2018/02/27

Bonsai Iblei: Bon-sek-i

Bon-sek-i
Il silenzio delle cose morte

di Gino Carbonaro




Questo passatempo, bruciatempo, solitario, mi toglie un poco di testa ogni volta. In realtà è come se viaggiassi in un mondo che non conosco, un viaggio come quello fatto da Alice nel paese delle meraviglie. Stamattina sono uscito per annaffiare, vedo un'erba "fitenti", verde scura, brutta, inutile, infestante, la tiro fuori dalla terra per pulire il terreno, la sràdico, e ne viene fuori una radice biancastra, che, capovolta,  è un albero da fiaba, da paese di lilliput: un piccolissimo albero che vive capovolto in un mondo buio, ktonio (sotterraneo, in greco) e ha una bellezza che nessuno conoscerà mai. Difatti, in passato non ho mai avuto occhi per vedere, né mente o cuore per apprezzare. L'ho presa questa radice-albero, l'ho capovolta, l'ho guardata in controluce, mentre la tenevo con cura e amore come fosse stata una cosa preziosa. 

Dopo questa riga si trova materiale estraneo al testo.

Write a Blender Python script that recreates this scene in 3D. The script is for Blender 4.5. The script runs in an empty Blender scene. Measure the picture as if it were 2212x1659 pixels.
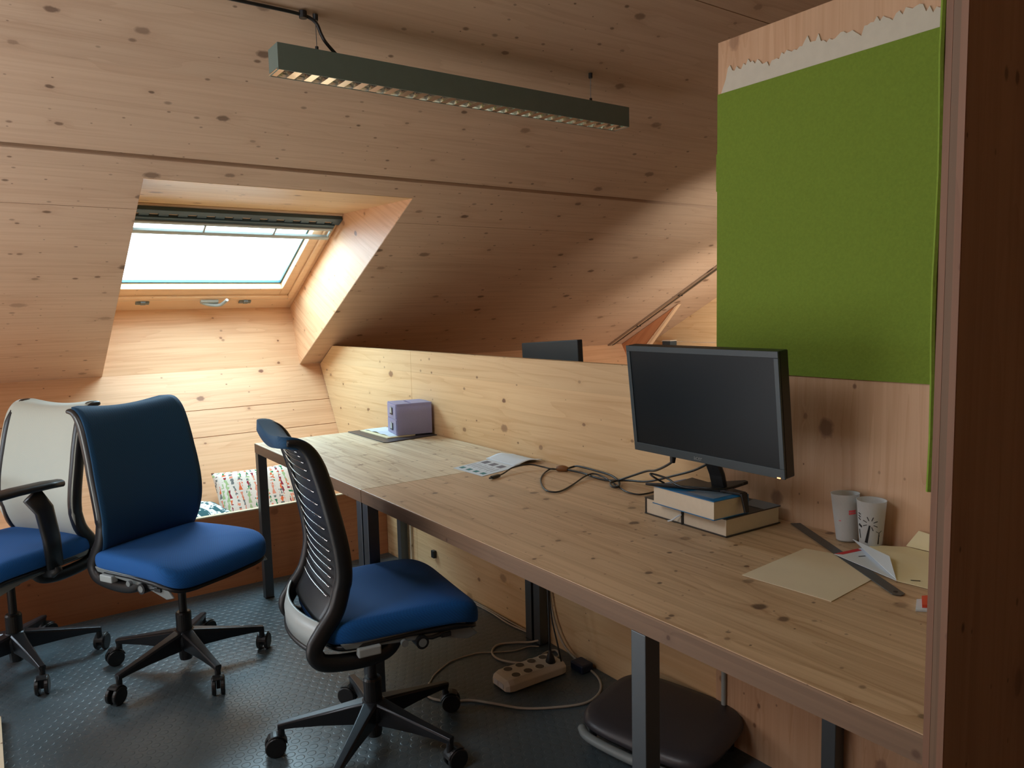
import bpy, bmesh, math, random
from mathutils import Vector, Matrix
PI = math.pi
random.seed(7)
S = bpy.context.scene
COL = S.collection
def srgb(r, g, b, k=1.0):
    f = lambda c: (c/12.92 if c <= .04045 else ((c+.055)/1.055)**2.4)
    return (f(r/255)*k, f(g/255)*k, f(b/255)*k, 1)

# ---------------------------------------------------------------- camera
cam = bpy.data.objects.new('camera', bpy.data.cameras.new('camera')); COL.objects.link(cam)
cam.data.sensor_width = 36; cam.data.lens = 1623.04/2212*36; cam.data.clip_start = .02
R_ = Vector((.81460913, -.57952955, -.02361084)); U_ = Vector((.07658567, .06712221, .99480111)); F_ = Vector((.57493182, .81218232, -.09906202))
m = Matrix((R_, U_, -F_)).transposed().to_4x4(); m.translation = Vector((-1.78027, -3.51789, 1.33644))
cam.matrix_world = m
S.camera = cam
# ---------------------------------------------------------------- world, lights, exposure
S.view_settings.view_transform = 'Standard'; S.view_settings.look = 'None'; S.view_settings.gamma = 1
S.view_settings.exposure = 0.08
w = bpy.data.worlds.new('sky'); S.world = w; w.use_nodes = True
bg = w.node_tree.nodes['Background']; bg.inputs[0].default_value = (.80, .93, 1.0, 1); bg.inputs[1].default_value = 5.0
def area(name, loc, direction, sx, sy, power, color, spread=180):
    L = bpy.data.lights.new(name, 'AREA'); L.shape = 'RECTANGLE'; L.size = sx; L.size_y = sy; L.energy = power; L.color = color
    L.spread = math.radians(spread)
    o = bpy.data.objects.new(name, L); COL.objects.link(o); o.location = loc
    o.rotation_euler = Vector(direction).to_track_quat('-Z', 'Y').to_euler(); return o
NV = Vector((0, .46280, .88646))                       # roof normal, pointing outside
area('skylight_daylight', (-.70, .80+.46*.28, 1.66+.886*.28), -NV, 1.10, 1.02, 56, (.56, .83, 1.0))
area('room_fill', (-3.8, -1.0, .7), (.45, -.12, .85), 1.6, 2.6, 38, (.96, .97, 1.0), 150)  # added fill lamp out of view, aimed up at the ceiling
area('left_fill', (-3.3, .45, 1.20), -NV, .9, .9, 37, (.72, .88, 1.0))  # added fill from the left; no roof window is built here
area('upper_fill', (-2.9, -2.0, 2.52), (.62, .16, -.77), .9, .9, 19, (.90, .95, 1.0), 160)  # unseen lamp added overhead to lift the desk and partition, not a window
area('neighbour_fill', (1.7, -1.35, 1.45), (.8, .62, .02), 1.3, .6, 6, (1.0, .95, .88), 150)  # hidden lamp added to brighten the bay past the partition
area('far_gable_fill', (2.10, -.62, 1.02), (.72, .69, .02), 0.5, .5, 6, (1.0, .93, .84), 130)  # second hidden lamp, added to brighten the far gable wall

# ---------------------------------------------------------------- node materials
def newmat(name):
    M = bpy.data.materials.new(name); M.use_nodes = True
    nt = M.node_tree; return M, nt, nt.nodes['Principled BSDF']
def N(nt, t, **kw):
    n = nt.nodes.new(t)
    for k, v in kw.items():
        if k.startswith('i_'):
            key = k[2:]; n.inputs[int(key) if key.isdigit() else key].default_value = v
        else: setattr(n, k, v)
    return n
def MATH(nt, op, a, b=None, c=None, clamp=False):
    n = nt.nodes.new('ShaderNodeMath'); n.operation = op; n.use_clamp = clamp
    for i, x in enumerate((a, b, c)):
        if x is None: continue
        if isinstance(x, (int, float)): n.inputs[i].default_value = x
        else: nt.links.new(x, n.inputs[i])
    return n.outputs[0]
def MIX(nt, fac, a, b, blend='MIX'):
    n = nt.nodes.new('ShaderNodeMix'); n.data_type = 'RGBA'; n.blend_type = blend
    for i, x in ((0, fac), (6, a), (7, b)):
        if isinstance(x, (int, float)): n.inputs[i].default_value = x
        elif isinstance(x, tuple): n.inputs[i].default_value = x
        else: nt.links.new(x, n.inputs[i])
    return n.outputs[2]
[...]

Ma, i significati che lei inviava a me erano immensi. In questa piantina leggevo il messaggio della vita, il mistero delle cose, la sua infinita e delicata bellezza, e la ottusità mia di quando, in passato, non avevo visto né capito; di quando sentivo il diritto "morale" di distruggere ogni erbetta inutile, perché indifesa. In quella radice assetata di vita, io ho colto un messaggio che veniva da molto lontano, dal profondo degli spazi siderali, dal cuore dell'universo, ma era già scritto nel fondo della mia anima: ed era l'energia che penetra le cose. 

In quel momento ho sentito che quella radice era  mia sorella di vita, amorevolmente disposta a darmi tutta se stessa. Sono entrato in casa, le ho fatto il bagno, e l'ho sistemata come una sposa in un piccolo foro di una piccola pietra arenaria piatta. Ho studiato l'altezza del fusto e l'ho incollata. Forse era nata una nuova vita, forse anche questo bon-sek-i parlerà a colui che sa comprendere la sua lingua. Nel piccolissimo è chiuso il mistero delle cose.
Il nome Bon-sek-i è giapponese e vuol dire 

"Il silenzio delle cose morte" 

Il concetto è sottile e dice molto sulla finezza mentale e spirituale dei giapponesi.

Io l'ho modificato un pochino e ne ho fatto una specie di anagramma. che prende il primo fonema da Bon-sai, il secondo fonema ("sek") tradùcilo "secco" , mentre la "i" è iniziale di Ibleo. Dunque, Bonsai-secchi-iblei, per ricordare la comunione fra la pietra calcarea e le piante delle nostre montagne. Ma il concetto vuole cogliere in versione iblea lo Zen, l'essenza, quella sorta di essere-senza-essere che è l'anima dell'Universo.

A me pare che siamo sulla giusta strada: un divertimento nobile questo bon-sek-i che ti prende per mano e non sai dove ti porta. 

Il bello, il buono, il puro, l'armonia, il mistero, il piccolo e l'immenso, la morte delle cose  e la vita, sono contenute in quel pezzo di legno-legno, pietra-pietra, legno-pietra.

1 commento:

  1. Bell'articolo. Bel passatempo. Bellissime le tue composizioni d'ispirazione nipponica. Meriterebbero una mostra in una galleria d'arte di New York, o continuare nel loro modesto saggio silenzio. Un aspetto che non hai menzionato è la fragilità di queste tue composizioni, inoltre l'articolo meriterebbe qualche foto dei tuoi capolavori di silenzi. Ricordo la loro fragilità perchè ogni volta che ero tentato di portarmene uno in Scozia, mi sono trovato a doverne calcolare una fragilità fuori dal comune. La composizione paradossale tra pietra di roccia sotto, dominata da un ramoscello secco crea una bomba di fragilità. La fragilità e forse uno dei segreti della bellezza di questi tuoi capolavori di saggezza. Una foto certo suggerirebbe solo una versione piatta di una cellula infinitamente tridimensionale, ma varrebbe come suggerimento visivo. Un abbraccio a mio padre.